In Germany we still search for an area to dig for ages. We search since 30 years.
I know nuclear isn’t ideal but to rule it out completely while the alternative for stable baseline power is still coal and gas seems problematic to me
Yes indeed. Best is to move to renewables as fast as possible. This will make power very cheap in the middle run.
A negative price is absurd and has no physical reality, it is the result of speculation and abstract rules not grounded on reality. It always costs to build and operate whatever power source and networks were involved, you don’t have to pay electricity to f*ck off if you produce too much of it.
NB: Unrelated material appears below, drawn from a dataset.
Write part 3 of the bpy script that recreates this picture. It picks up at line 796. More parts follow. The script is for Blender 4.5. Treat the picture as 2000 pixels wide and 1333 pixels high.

No, it does have a reality. The problem is that an electricity grid can collapse, due to too much electricity. However some power plants can not be easily shut down. Nuclear for example can be throttled to about 50%, but shutting it down requires a restart, which takes a day. So loosing a little money for a few hours can be cheaper then a full shut down. There are other effects, like district heating power plants, which are needed to provide heat, hydro power, which has too much water in the reservoir and waste power plants, which have to burn the waste at some point.
Then you got to keep in mind that Finland is fairly is a country with a small population, which is rather isolated. They cut the power lines to Russia and Sweden and the Baltic countries are also low population and especially Sweden also has a lot of low carbon electricity. So export is not an easy option.